Thread visibility means that when multiple threads access shared variables at the same time, modifications to variables by one thread can be immediately seen by other threads. Failure to properly handle thread visibility can lead to data inconsistencies or unexpected results.
I will demonstrate this invisibility below:
public class Concurrent2 {
static boolean a = true;
public static void main(String[] args) throws
InterruptedException {
new Thread(()->{
while(a){}
}).start();
Thread.sleep(1000);
a = false;
System.out.printIn(a);
}
}
This code creates a simple multi-threading example that mainly contains two threads: the main thread and the child thread.
In the main thread, a new sub-thread is first created. The sub-thread is created through a lambda expression. Its execution logic is to determine whether the value of variable a is true in a while loop. If it is true, it will continue to loop. . This while loop is equivalent to an idling operation and has no specific business logic.
Then, the main thread pauses for 1 second through the Thread.sleep(1000) method to ensure that the child thread can start and enter the loop.
Then, the main thread modifies the value of variable a to false and outputs the value of a.
Run the demo:
When we run this code, we find that although the output result is false, the program does not end. Because after the main thread modified the value of variable a to false, the sub-thread did not see this modification immediately, causing the sub-thread to wait in the loop.

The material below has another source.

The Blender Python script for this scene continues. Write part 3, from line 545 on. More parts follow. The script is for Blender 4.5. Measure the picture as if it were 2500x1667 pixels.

Therefore, the final output result is false, and the child thread does not end. (Because we have an empty statement in this)
For example, we simply give him a certain amount of time inside
public class Test1 {
static boolean a = true;
public static void main(String[] args) throws
InterruptedException {
new Thread(() -> {
while (a) {
try {
Thread.sleep(1); //1 millisecond
} catch (InterruptedException e) {
e.printStackTrace();
}
}
}).start();
Thread.sleep(1000);
a = false;
System.out.println(a);
}
}
We gave the current thread a certain amount of breathing space so that it can retrieve the latest value of a in the main memory, so the program is completed.
When a thread modifies the value of a variable, it will first copy the variable from main memory to its own working memory (i.e. cache), and then operate on the variable. After the operation is completed, the thread writes the value of the variable back to main memory. When other threads access this variable, due to the existence of cache, they may read an expired value instead of the latest value.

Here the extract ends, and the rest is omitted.